**What the task requires:**
Using the listing below, report all lines holding the word "Blender".

• • • •

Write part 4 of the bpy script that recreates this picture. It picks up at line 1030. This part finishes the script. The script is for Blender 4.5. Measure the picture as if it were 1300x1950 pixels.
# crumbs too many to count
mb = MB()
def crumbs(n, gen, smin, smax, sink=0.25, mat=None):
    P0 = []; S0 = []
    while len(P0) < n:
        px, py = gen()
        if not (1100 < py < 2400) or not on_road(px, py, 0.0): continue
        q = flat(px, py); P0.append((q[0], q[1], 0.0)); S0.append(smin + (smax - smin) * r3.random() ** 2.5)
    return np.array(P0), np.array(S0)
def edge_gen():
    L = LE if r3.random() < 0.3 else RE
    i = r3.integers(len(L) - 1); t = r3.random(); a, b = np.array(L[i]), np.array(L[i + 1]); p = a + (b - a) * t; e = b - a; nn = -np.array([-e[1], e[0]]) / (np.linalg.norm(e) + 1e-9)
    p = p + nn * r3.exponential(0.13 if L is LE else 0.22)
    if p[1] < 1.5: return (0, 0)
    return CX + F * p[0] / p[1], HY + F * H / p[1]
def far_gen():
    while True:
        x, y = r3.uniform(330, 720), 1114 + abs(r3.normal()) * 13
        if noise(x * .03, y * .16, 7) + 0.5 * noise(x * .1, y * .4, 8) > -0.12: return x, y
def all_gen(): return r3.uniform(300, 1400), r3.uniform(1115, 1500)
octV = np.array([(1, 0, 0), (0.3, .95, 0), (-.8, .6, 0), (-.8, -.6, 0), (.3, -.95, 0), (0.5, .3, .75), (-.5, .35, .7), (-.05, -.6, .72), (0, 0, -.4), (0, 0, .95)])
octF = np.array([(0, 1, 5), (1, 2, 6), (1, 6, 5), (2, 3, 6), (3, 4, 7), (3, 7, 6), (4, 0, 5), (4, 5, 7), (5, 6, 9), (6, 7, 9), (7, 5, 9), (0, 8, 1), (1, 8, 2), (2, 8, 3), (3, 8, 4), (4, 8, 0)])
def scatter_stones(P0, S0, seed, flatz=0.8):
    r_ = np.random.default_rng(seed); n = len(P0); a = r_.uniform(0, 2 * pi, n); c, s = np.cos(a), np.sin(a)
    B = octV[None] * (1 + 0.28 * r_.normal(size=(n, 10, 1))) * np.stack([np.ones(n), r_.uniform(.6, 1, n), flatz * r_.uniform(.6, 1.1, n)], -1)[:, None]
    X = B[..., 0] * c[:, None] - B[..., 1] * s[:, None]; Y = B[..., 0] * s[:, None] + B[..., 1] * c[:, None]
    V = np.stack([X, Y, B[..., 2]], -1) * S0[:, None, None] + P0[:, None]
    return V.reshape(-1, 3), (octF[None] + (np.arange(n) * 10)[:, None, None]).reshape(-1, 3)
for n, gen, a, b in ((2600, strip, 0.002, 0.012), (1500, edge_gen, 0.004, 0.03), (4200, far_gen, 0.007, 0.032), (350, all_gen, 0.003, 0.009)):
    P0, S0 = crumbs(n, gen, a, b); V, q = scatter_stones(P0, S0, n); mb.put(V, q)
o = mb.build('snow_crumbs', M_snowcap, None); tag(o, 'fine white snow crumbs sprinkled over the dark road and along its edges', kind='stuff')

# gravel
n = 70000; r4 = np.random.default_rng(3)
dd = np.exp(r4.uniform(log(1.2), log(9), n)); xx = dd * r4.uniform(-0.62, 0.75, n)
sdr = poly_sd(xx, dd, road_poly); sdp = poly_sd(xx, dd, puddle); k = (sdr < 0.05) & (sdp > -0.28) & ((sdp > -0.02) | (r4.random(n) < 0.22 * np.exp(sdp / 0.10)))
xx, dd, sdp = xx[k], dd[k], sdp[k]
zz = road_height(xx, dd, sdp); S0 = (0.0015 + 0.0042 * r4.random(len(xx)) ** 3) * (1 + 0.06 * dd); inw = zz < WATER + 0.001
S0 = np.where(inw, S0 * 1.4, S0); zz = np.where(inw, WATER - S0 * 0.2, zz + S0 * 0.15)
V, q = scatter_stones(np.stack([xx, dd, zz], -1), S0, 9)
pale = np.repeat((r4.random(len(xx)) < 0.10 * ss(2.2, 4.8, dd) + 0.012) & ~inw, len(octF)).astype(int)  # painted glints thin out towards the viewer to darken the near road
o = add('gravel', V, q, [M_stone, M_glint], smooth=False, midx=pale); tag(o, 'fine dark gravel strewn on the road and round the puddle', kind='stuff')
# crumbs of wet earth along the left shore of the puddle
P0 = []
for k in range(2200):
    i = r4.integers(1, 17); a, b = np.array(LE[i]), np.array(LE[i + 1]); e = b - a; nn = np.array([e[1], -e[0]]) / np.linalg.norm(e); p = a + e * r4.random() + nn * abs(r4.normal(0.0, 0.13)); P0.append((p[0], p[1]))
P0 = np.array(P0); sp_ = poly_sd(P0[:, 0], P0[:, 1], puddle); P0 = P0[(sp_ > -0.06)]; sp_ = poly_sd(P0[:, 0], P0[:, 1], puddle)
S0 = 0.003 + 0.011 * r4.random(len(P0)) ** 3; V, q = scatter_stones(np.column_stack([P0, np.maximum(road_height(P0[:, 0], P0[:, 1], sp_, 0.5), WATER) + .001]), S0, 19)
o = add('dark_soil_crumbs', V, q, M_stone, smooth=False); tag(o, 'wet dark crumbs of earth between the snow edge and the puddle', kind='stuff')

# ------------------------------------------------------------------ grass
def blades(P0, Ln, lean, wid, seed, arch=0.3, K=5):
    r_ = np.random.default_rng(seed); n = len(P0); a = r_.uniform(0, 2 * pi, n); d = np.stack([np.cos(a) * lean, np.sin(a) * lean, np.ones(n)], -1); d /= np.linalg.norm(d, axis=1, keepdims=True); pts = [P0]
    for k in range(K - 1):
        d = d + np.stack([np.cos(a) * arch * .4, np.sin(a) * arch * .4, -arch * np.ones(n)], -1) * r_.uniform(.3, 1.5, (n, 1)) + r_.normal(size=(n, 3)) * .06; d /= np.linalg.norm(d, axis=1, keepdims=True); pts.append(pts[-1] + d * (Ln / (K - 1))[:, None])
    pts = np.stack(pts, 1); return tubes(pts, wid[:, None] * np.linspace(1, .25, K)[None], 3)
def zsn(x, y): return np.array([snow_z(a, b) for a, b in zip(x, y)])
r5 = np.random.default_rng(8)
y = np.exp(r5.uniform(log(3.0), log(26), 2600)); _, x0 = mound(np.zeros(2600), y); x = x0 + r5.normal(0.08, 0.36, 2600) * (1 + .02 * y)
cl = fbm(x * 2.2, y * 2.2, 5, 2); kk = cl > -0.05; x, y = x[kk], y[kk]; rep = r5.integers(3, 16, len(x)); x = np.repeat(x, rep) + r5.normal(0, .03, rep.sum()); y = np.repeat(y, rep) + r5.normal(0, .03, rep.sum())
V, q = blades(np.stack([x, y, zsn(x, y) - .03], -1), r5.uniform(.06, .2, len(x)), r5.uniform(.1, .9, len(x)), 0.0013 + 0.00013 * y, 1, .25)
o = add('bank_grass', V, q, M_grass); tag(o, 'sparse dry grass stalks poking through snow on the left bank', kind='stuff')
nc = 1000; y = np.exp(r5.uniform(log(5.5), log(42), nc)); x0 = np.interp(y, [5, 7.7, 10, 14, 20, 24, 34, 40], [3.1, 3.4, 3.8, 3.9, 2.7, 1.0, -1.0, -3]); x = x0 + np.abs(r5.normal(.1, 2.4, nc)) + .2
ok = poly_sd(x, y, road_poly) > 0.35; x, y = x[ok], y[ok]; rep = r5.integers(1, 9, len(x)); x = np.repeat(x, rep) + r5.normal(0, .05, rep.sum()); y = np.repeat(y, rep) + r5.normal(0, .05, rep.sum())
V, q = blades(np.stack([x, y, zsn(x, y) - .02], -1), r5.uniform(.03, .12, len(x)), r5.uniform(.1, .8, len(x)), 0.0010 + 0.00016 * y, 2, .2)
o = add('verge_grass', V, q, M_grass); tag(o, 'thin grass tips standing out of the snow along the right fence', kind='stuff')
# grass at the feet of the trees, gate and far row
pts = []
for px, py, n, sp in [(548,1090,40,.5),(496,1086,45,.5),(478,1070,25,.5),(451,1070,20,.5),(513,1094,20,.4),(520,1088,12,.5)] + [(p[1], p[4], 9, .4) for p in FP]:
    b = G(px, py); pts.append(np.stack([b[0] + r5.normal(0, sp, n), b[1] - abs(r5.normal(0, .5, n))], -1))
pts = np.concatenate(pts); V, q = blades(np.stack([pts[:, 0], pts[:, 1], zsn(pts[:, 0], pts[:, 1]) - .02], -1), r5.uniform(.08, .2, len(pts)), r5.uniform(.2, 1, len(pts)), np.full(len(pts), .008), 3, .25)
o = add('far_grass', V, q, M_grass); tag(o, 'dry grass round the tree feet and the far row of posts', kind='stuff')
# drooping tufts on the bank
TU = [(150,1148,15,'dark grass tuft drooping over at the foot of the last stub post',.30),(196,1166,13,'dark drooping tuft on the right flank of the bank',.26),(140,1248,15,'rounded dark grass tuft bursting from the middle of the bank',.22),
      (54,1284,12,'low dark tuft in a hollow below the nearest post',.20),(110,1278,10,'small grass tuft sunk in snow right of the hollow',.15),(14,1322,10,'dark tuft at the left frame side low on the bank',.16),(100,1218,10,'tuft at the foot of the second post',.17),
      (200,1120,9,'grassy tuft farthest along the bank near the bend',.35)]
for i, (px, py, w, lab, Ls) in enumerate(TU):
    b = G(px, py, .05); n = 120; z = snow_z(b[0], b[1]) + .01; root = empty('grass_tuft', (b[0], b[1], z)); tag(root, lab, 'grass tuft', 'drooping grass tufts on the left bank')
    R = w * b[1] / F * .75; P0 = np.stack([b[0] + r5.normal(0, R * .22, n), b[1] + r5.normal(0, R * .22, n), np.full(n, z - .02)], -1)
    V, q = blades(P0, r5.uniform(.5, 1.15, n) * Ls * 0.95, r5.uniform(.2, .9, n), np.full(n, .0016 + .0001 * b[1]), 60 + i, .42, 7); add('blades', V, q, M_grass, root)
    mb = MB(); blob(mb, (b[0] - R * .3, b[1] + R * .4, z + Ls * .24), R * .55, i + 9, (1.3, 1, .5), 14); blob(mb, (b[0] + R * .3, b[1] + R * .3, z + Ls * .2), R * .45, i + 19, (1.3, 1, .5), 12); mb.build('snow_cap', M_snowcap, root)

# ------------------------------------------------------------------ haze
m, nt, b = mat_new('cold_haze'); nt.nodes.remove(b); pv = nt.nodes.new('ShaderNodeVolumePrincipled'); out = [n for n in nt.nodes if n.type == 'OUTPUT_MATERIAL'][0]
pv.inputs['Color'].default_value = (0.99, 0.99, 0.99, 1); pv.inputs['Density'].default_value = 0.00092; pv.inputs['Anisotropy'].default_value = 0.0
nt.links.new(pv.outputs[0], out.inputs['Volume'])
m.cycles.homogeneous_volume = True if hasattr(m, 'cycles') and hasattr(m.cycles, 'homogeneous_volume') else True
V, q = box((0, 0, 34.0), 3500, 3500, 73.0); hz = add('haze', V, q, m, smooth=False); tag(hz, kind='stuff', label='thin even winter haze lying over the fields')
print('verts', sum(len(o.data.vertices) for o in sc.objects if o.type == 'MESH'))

• • • •

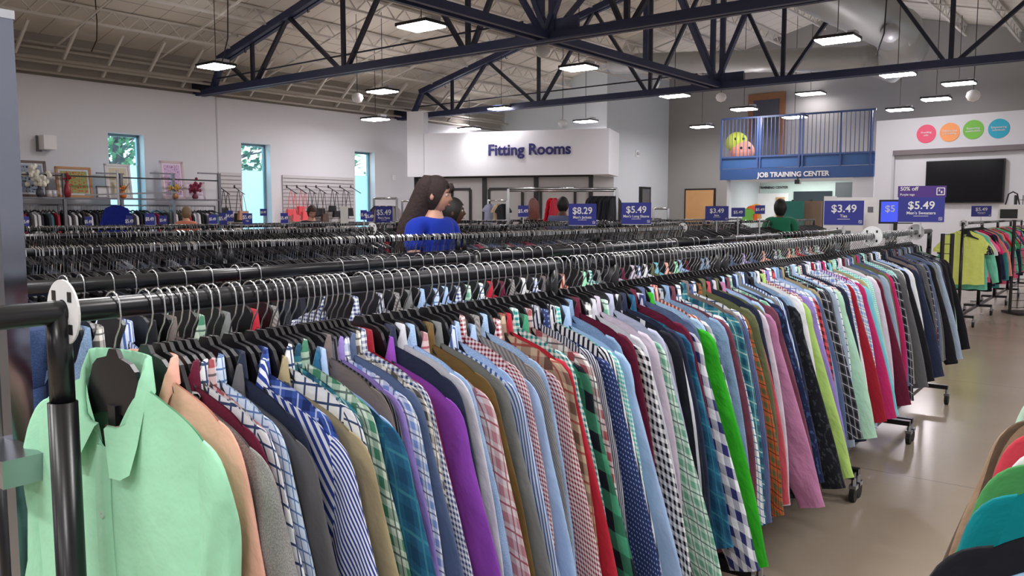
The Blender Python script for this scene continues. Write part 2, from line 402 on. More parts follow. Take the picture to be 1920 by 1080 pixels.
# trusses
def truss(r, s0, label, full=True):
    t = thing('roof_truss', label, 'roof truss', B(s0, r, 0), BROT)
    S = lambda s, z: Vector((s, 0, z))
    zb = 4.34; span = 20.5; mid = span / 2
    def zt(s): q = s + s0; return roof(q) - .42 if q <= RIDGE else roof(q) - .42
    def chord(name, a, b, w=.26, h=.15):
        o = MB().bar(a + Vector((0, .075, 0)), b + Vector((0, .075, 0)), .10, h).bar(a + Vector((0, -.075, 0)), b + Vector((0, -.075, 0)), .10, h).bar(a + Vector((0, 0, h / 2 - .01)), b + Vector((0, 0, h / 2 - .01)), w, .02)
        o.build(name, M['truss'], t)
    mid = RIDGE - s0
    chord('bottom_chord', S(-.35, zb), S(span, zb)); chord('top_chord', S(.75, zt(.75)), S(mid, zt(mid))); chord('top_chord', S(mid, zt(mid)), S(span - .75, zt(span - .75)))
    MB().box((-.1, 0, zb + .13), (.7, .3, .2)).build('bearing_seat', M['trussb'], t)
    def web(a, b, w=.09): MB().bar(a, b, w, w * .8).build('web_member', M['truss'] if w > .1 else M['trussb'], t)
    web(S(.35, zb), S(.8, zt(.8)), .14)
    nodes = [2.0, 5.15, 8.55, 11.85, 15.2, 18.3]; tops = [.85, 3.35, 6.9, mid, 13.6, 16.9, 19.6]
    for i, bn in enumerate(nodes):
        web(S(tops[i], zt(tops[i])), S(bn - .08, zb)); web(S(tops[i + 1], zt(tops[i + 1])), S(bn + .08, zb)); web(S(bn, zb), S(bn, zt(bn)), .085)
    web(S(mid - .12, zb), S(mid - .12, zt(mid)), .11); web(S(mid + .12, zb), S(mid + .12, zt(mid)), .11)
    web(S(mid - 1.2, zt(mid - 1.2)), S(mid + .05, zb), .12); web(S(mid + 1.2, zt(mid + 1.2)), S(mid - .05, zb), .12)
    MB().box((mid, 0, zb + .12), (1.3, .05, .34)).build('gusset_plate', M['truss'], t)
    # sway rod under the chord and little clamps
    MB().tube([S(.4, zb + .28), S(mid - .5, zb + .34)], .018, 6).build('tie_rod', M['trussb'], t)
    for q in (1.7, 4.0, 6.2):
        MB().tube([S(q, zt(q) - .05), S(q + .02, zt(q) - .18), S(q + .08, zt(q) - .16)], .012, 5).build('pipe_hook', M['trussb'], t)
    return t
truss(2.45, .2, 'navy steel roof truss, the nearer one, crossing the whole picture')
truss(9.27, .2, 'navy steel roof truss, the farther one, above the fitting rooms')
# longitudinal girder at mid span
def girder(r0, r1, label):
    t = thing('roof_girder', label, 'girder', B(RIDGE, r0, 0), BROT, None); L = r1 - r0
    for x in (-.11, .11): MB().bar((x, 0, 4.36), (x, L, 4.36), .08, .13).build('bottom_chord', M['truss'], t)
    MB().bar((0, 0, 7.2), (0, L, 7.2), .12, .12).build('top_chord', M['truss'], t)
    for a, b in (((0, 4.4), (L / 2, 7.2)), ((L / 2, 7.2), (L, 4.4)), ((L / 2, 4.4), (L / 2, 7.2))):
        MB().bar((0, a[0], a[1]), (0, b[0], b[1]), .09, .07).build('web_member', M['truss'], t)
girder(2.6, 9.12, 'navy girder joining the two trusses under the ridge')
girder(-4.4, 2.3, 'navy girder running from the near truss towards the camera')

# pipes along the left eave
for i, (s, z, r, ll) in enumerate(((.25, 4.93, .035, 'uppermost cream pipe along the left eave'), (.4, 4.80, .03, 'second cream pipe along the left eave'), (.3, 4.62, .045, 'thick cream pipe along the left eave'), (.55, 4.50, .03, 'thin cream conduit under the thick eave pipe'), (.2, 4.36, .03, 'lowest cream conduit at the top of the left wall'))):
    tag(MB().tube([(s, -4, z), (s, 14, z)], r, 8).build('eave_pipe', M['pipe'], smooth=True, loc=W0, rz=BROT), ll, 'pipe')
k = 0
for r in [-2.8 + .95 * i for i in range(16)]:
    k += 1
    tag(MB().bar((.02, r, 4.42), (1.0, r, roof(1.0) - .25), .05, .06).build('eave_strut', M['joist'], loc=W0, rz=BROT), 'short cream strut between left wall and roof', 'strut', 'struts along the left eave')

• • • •

**Output for this task:**
Write part 4 of the bpy script that recreates this picture. It picks up at line 1030. This part finishes the script. The script is for Blender 4.5. Measure the picture as if it were 1300x1950 pixels.
The Blender Python script for this scene continues. Write part 2, from line 402 on. More parts follow. Take the picture to be 1920 by 1080 pixels.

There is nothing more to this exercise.